Look for "True" in the listing below. Gather each line that contains it.

*Material shown*
▬▬▬▬▬▬

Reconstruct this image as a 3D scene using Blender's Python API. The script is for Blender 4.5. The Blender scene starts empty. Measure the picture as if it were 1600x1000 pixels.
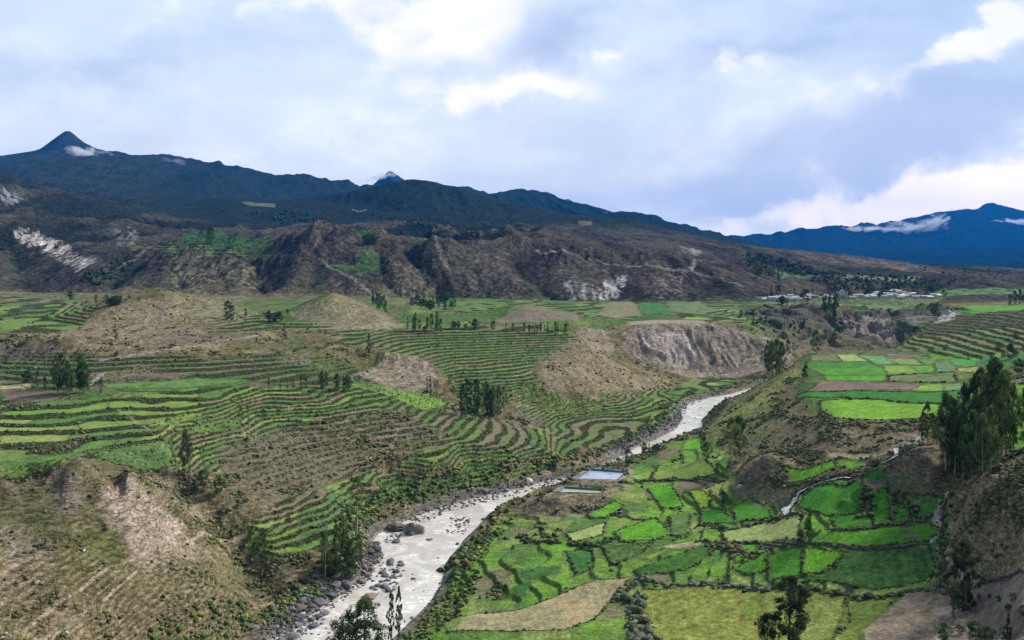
import bpy, math, random
import numpy as np
from mathutils import Vector
from mathutils.geometry import delaunay_2d_cdt

# ------------------------------------------------------------------ camera, sky, sun, exposure
scene = bpy.context.scene
C = scene.collection
F, H0, CZ = 1244.0, 400.0, 100.0          # focal length and horizon in photo pixels, eye height above the river
cam_d = bpy.data.cameras.new('camera'); cam = bpy.data.objects.new('camera', cam_d); C.objects.link(cam)
cam.location = (0, 0, CZ); cam.rotation_euler = (math.radians(90), 0, 0)
cam_d.sensor_width = 36; cam_d.lens = 36 * F / 1600; cam_d.shift_y = -100 / 1600
cam_d.clip_start = 1; cam_d.clip_end = 60000
scene.camera = cam
scene.view_settings.view_transform = 'Standard'; scene.view_settings.look = 'None'
scene.view_settings.exposure = 0.5; scene.view_settings.gamma = 1
scene.cycles.max_bounces = 6; scene.cycles.diffuse_bounces = 3; scene.cycles.glossy_bounces = 2
scene.cycles.transparent_max_bounces = 8; scene.cycles.volume_bounces = 2
scene.cycles.volume_step_rate = 1.0; scene.cycles.volume_max_steps = 128

SUN_EL, SUN_AZ = math.radians(38), math.radians(62)     # azimuth from +Y towards +X
world = bpy.data.worlds.new('World'); scene.world = world; world.use_nodes = True


class NT:
    """small helper for node trees"""
    def __init__(s, tree):
        s.t = tree; s.n = tree.nodes; s.l = tree.links

    def new(s, typ, **kw):
        n = s.n.new(typ)
        for k, v in kw.items():
            setattr(n, k, v)
        return n

    def put(s, sock, v):
        if isinstance(v, bpy.types.NodeSocket):
            s.l.new(v, sock)
        elif v is not None:
            sock.default_value = v

    def math(s, op, a, b=None, c=None, clamp=False):
        n = s.new('ShaderNodeMath', operation=op, use_clamp=clamp)
        s.put(n.inputs[0], a)
        if b is not None: s.put(n.inputs[1], b)
        if c is not None: s.put(n.inputs[2], c)
        return n.outputs[0]

    def mix(s, f, a, b, mode='MIX'):
        n = s.new('ShaderNodeMix', data_type='RGBA', blend_type=mode)
        s.put(n.inputs[0], f)
        s.put(n.inputs[6], a if isinstance(a, bpy.types.NodeSocket) else (*a, 1))
        s.put(n.inputs[7], b if isinstance(b, bpy.types.NodeSocket) else (*b, 1))
        return n.outputs[2]

    def noise(s, vec, scale, detail=4, rough=.55, dist=0):
        n = s.new('ShaderNodeTexNoise')
        s.put(n.inputs['Vector'], vec); n.inputs['Scale'].default_value = scale
        n.inputs['Detail'].default_value = detail; n.inputs['Roughness'].default_value = rough
        n.inputs['Distortion'].default_value = dist
        return n.outputs['Fac']

    def ramp(s, f, a, b, lo=0., hi=1.):
        n = s.new('ShaderNodeMapRange', interpolation_type='SMOOTHSTEP')
        s.put(n.inputs[0], f)
        for i, v in zip((1, 2, 3, 4), (a, b, lo, hi)): n.inputs[i].default_value = v
        return n.outputs[0]

    def comb(s, x, y, z):
        n = s.new('ShaderNodeCombineXYZ')
        s.put(n.inputs[0], x); s.put(n.inputs[1], y); s.put(n.inputs[2], z)
        return n.outputs[0]


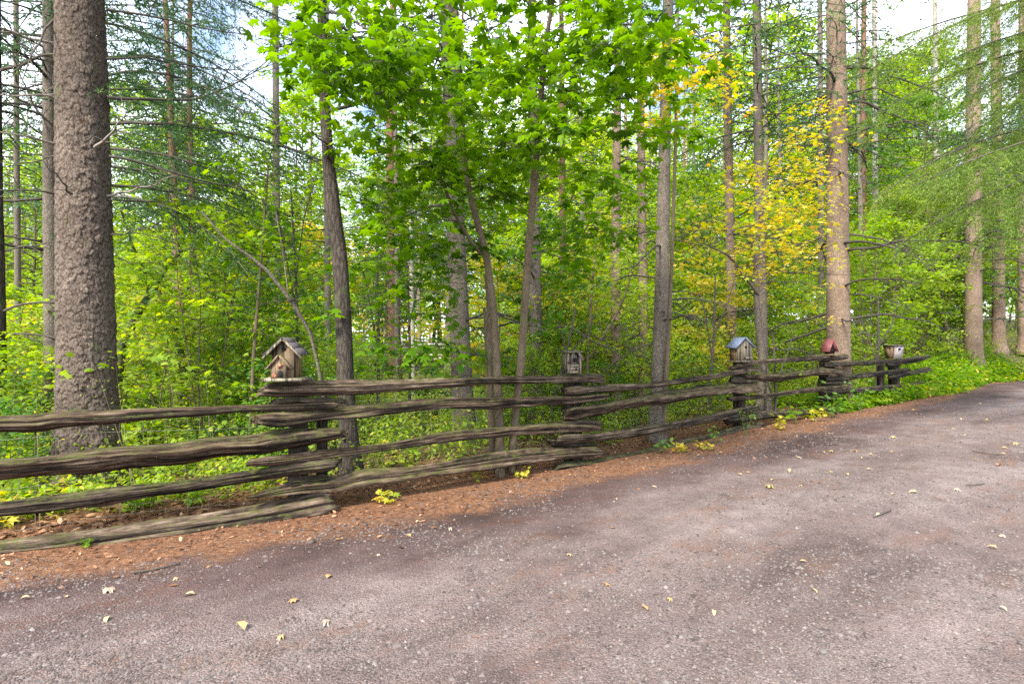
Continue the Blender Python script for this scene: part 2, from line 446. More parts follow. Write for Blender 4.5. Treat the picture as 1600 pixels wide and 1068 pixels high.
def plain(name, col, rough=.7, metal=0.0, var=.25, scale=30, bump=.2, col2=None):
    m, N, L = newmat(name)
    o = N.new('ShaderNodeOutputMaterial'); p = nnode(N, 'ShaderNodeBsdfPrincipled', Roughness=rough, Metallic=metal)
    t = N.new('ShaderNodeTexCoord'); n = nnode(N, 'ShaderNodeTexNoise', Scale=scale, Detail=5.0, Roughness=.7)
    L.new(t.outputs['Object'], n.inputs['Vector'])
    c2 = col2 or tuple(min(1, c * (1 + var)) for c in col)
    r = ramp(N, [(.35, tuple(c * (1 - var) for c in col) if col2 is None else col), (.65, c2)]); L.new(n.outputs['Fac'], r.inputs['Fac'])
    L.new(r.outputs['Color'], p.inputs['Base Color'])
    bp = nnode(N, 'ShaderNodeBump', Strength=bump, Distance=.004); L.new(n.outputs['Fac'], bp.inputs['Height']); L.new(bp.outputs[0], p.inputs['Normal'])
    L.new(p.outputs[0], o.inputs['Surface'])
    return m
M['shingle'] = plain('dark_shingle', (.06, .05, .052), .85, 0, .35, 60, .5)
M['blue_roof'] = plain('blue_grey_roof', (.13, .165, .26), .5, 0.0, .2, 14, .15)
M['red_roof'] = plain('dull_red_roof', (.22, .065, .065), .6, 0, .2, 20, .2)
M['hole'] = plain('dark_hole', (.008, .007, .006), 1.0)
M['rust'] = plain('rusty_star', (.32, .13, .08), .7, .2, .3, 50)
M['wire'] = plain('galvanised_wire', (.20, .19, .17), .6, .3, .3, 30, 0)
M['lichen_white'] = plain('white_mottled_board', (.10, .085, .08), .8, 0, 0, 45, .4, (.62, .58, .58))
M['stone_pale'] = plain('pale_stone', (.42, .37, .35), .9, 0, .3, 3, .3)
M['stem'] = plain('green_stem', (.10, .15, .035), .8, 0, .3, 8, 0)
M['stem_dry'] = plain('dry_stem', (.12, .09, .05), .9, 0, .3, 8, 0)
M['gravel'] = leafmat('gravel_stone', [(0, (.05, .040, .037)), (.4, (.12, .10, .093)), (.75, (.165, .142, .132)), (1, (.21, .185, .172))], 0.0, .9, 1.0)
M['pebble'] = plain('grey_pebble', (.11, .095, .088), .9, 0, .3, 40, .3)
M['rock'] = plain('dark_rock', (.06, .045, .036), .9, 0, .4, 10, .5)

# ------------------------------------------------------------------ the ground
FENCE = [(-11.5, 0.6), (-8.2, 1.95), (-4.95, 3.5), (-1.92, 5.05), (0.76, 7.1), (3.88, 9.8), (6.9, 12.4), (9.9, 14.8), (12.6, 17.2), (15.4, 19.8)]
LINE = np.array(FENCE + [(19.5, 22.0), (30, 26.0), (70, 38.0)])
LINE = np.concatenate([[(-60, -20.0)], LINE])

def sdist(x, y):
    """signed distance to the fence line; positive on the road side"""
    x = np.asarray(x, float); y = np.asarray(y, float)
    best = np.full(np.broadcast(x, y).shape, 1e9); sg = np.ones_like(best)
    for a, b in zip(LINE[:-1], LINE[1:]):
        d = b - a; l2 = d @ d
        t = np.clip(((x - a[0]) * d[0] + (y - a[1]) * d[1]) / l2, 0, 1)
        ex, ey = x - a[0] - t * d[0], y - a[1] - t * d[1]
        e = np.hypot(ex, ey); s_ = np.where(d[0] * ey - d[1] * ex < 0, 1.0, -1.0)
        m = e < best
        best = np.where(m, e, best); sg = np.where(m, s_, sg)
    return best * sg

def ground_h(x, y):
    x = np.asarray(x, float); y = np.asarray(y, float)
    s_ = sdist(x, y)
    beh = np.clip(-s_, 0, None)
    z = sst(0, 1.8, beh) * (.85 * sst(9, 17, x) + 0.9 * sst(18, 50, x)) + .12 * sst(8, 20, x)
    fall = sst(.6, 16, beh)
    z = z + fall * (-1.1 * (1 - sst(2, 12, x)) + .35 * sst(6, 14, x))
    z = z + 2.6 * sst(26, 70, y) * (1 - .3 * sst(-10, 10, x)) + 0.05 * sst(0, .8, beh)
    lit = sst(1.3, .3, s_) if False else (1 - sst(.35, 1.1, np.abs(s_ - .2)))
    z = z + .03 * lit * (fbm(x * 3, y * 3, s=3) - .5) - .045 * np.exp(-(s_ / .6) ** 2)
    z = z + (fbm(x * .5, y * .5, s=9) - .5) * (.06 + .25 * sst(1, 6, beh))
    z = z + (fbm(x * 2.3, y * 2.3, s=12) - .5) * (.03 + .10 * sst(.2, 2, beh))
    return z

gx = np.concatenate([np.linspace(-170, -10, 34)[:-1], np.arange(-10, 20, .125), np.linspace(20, 190, 36)])
gy = np.concatenate([np.linspace(-60, -1, 14)[:-1], np.arange(-1, 22, .115), np.linspace(22, 260, 50)])
GX, GY = np.meshgrid(gx, gy)
GZ = ground_h(GX, GY)
nxx, nyy = len(gx), len(gy)
gi = (np.arange(nyy - 1)[:, None] * nxx + np.arange(nxx - 1)[None]).ravel()
GQ = np.stack([gi, gi + 1, gi + nxx + 1, gi + nxx], 1)

def groundmat():
    m, N, L = newmat('forest_ground_and_gravel')
    o = N.new('ShaderNodeOutputMaterial'); p = nnode(N, 'ShaderNodeBsdfPrincipled', Roughness=0.9)
    p.inputs['Specular IOR Level'].default_value = 0.25
    geo = N.new('ShaderNodeNewGeometry'); P = geo.outputs['Position']
    sd = nnode(N, 'ShaderNodeAttribute', attribute_name='edge')
    def noise(s_, d=5.0, r_=.65, scl=None):
        n = nnode(N, 'ShaderNodeTexNoise', Scale=s_, Detail=d, Roughness=r_)
        if scl:
            mp = nnode(N, 'ShaderNodeMapping', vector_type='TEXTURE'); mp.inputs['Scale'].default_value = tuple(1 / q for q in scl); mp.inputs['Rotation'].default_value = (0, 0, R(39)); L.new(P, mp.inputs[0]); L.new(mp.outputs[0], n.inputs['Vector'])
        else: L.new(P, n.inputs['Vector'])
        return n
    def mixc(a, b, f, bt='MIX'):
        x = nnode(N, 'ShaderNodeMix', data_type='RGBA', blend_type=bt)
        for s_, v in (('A', a), ('B', b), ('Factor', f)):
            if isinstance(v, (tuple, float, int)): x.inputs[s_].default_value = (*v, 1) if isinstance(v, tuple) else v
            else: L.new(v, x.inputs[s_])
        return x.outputs['Result']
    # road: packed gravel, mauve-grey, with damp dark patches along the ruts
    nbig = noise(.62, 4.0, .6, (.45, 1.5, 1)); nmid = noise(3.2, 5.0); nfine = noise(90, 4.0, .8); ngr = noise(28, 5.0, .75)
    rb = ramp(N, [(.34, (.075, .058, .053)), (.43, (.125, .101, .094)), (.54, (.160, .136, .128)), (.68, (.195, .172, .162))]); L.new(nbig.outputs['Fac'], rb.inputs['Fac'])
    rm = ramp(N, [(.3, (.70, .62, .62)), (.7, (1.3, 1.18, 1.18))]); L.new(nmid.outputs['Fac'], rm.inputs['Fac'])
    rf = ramp(N, [(.32, (.45, .43, .43)), (.5, (.98, .97, .96)), (.7, (1.7, 1.68, 1.65))]); L.new(nfine.outputs['Fac'], rf.inputs['Fac'])
    vo = nnode(N, 'ShaderNodeTexVoronoi', feature='F1', Scale=105.0); L.new(P, vo.inputs['Vector'])
    bw = N.new('ShaderNodeRGBToBW'); L.new(vo.outputs['Color'], bw.inputs['Color'])
    vr = ramp(N, [(.2, (.62, .6, .6)), (.6, (1.0, 1.0, 1.0)), (.85, (1.5, 1.48, 1.45))]); L.new(bw.outputs[0], vr.inputs['Fac'])
    road = mixc(rb.outputs['Color'], rm.outputs['Color'], .85, 'MULTIPLY')
    road = mixc(road, rf.outputs['Color'], .75, 'MULTIPLY'); road = mixc(road, vr.outputs['Color'], .42, 'MULTIPLY')
    # rusty needle patches drifting over the road
    npz = noise(1.5, 7.0, .72, (.6, 1.3, 1)); pr = ramp(N, [(.53, (0, 0, 0)), (.66, (.6, .6, .6))]); L.new(npz.outputs['Fac'], pr.inputs['Fac'])
    road = mixc(road, (.15, .08, .05), pr.outputs['Color'])
    # needle litter by the fence
    nl = noise(24, 7.0, .8); rl = ramp(N, [(.3, (.04, .02, .013)), (.5, (.16, .072, .036)), (.66, (.31, .17, .09)), (.8, (.42, .30, .19))]); L.new(nl.outputs['Fac'], rl.inputs['Fac'])
    # blend by the distance to the fence, broken up
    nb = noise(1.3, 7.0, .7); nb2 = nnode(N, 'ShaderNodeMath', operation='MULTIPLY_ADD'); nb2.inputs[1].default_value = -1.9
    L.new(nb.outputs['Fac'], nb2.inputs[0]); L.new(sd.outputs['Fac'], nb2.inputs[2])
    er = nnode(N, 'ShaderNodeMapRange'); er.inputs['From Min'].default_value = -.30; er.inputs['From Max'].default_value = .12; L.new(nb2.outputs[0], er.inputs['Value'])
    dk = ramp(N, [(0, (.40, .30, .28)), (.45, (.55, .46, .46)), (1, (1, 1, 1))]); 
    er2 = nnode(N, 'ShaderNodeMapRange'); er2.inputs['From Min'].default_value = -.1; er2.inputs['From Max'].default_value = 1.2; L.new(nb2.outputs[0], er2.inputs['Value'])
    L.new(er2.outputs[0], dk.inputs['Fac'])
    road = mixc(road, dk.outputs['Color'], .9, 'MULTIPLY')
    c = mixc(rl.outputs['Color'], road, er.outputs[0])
    # forest floor
    nf = noise(6, 7.0, .75); rr_ = ramp(N, [(.3, (.05, .045, .02)), (.5, (.12, .10, .045)), (.7, (.14, .17, .05))]); L.new(nf.outputs['Fac'], rr_.inputs['Fac'])
    fr = nnode(N, 'ShaderNodeMapRange'); fr.inputs['From Min'].default_value = -1.6; fr.inputs['From Max'].default_value = -.4; L.new(sd.outputs['Fac'], fr.inputs['Value'])
    c = mixc(rr_.outputs['Color'], c, fr.outputs[0])
    L.new(c, p.inputs['Base Color'])
    hh = nnode(N, 'ShaderNodeMath', operation='MULTIPLY_ADD'); hh.inputs[1].default_value = .5
    L.new(nfine.outputs['Fac'], hh.inputs[0]); L.new(ngr.outputs['Fac'], hh.inputs[2])
    h2 = nnode(N, 'ShaderNodeMath', operation='MULTIPLY_ADD'); h2.inputs[1].default_value = -.9; L.new(vo.outputs['Distance'], h2.inputs[0]); L.new(hh.outputs[0], h2.inputs[2])
    bp = nnode(N, 'ShaderNodeBump', Strength=.8, Distance=.012); L.new(h2.outputs[0], bp.inputs['Height']); L.new(bp.outputs[0], p.inputs['Normal'])
    L.new(p.outputs[0], o.inputs['Surface'])
    return m
M['ground'] = groundmat()
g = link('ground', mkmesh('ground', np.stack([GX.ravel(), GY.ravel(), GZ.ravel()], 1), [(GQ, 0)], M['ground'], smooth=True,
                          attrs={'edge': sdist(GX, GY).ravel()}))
tag(g, kind='structure', label='gravel driveway and needle covered forest floor')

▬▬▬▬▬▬

*Answer for the task*
world = bpy.data.worlds.new('World'); scene.world = world; world.use_nodes = True
g = link('ground', mkmesh('ground', np.stack([GX.ravel(), GY.ravel(), GZ.ravel()], 1), [(GQ, 0)], M['ground'], smooth=True,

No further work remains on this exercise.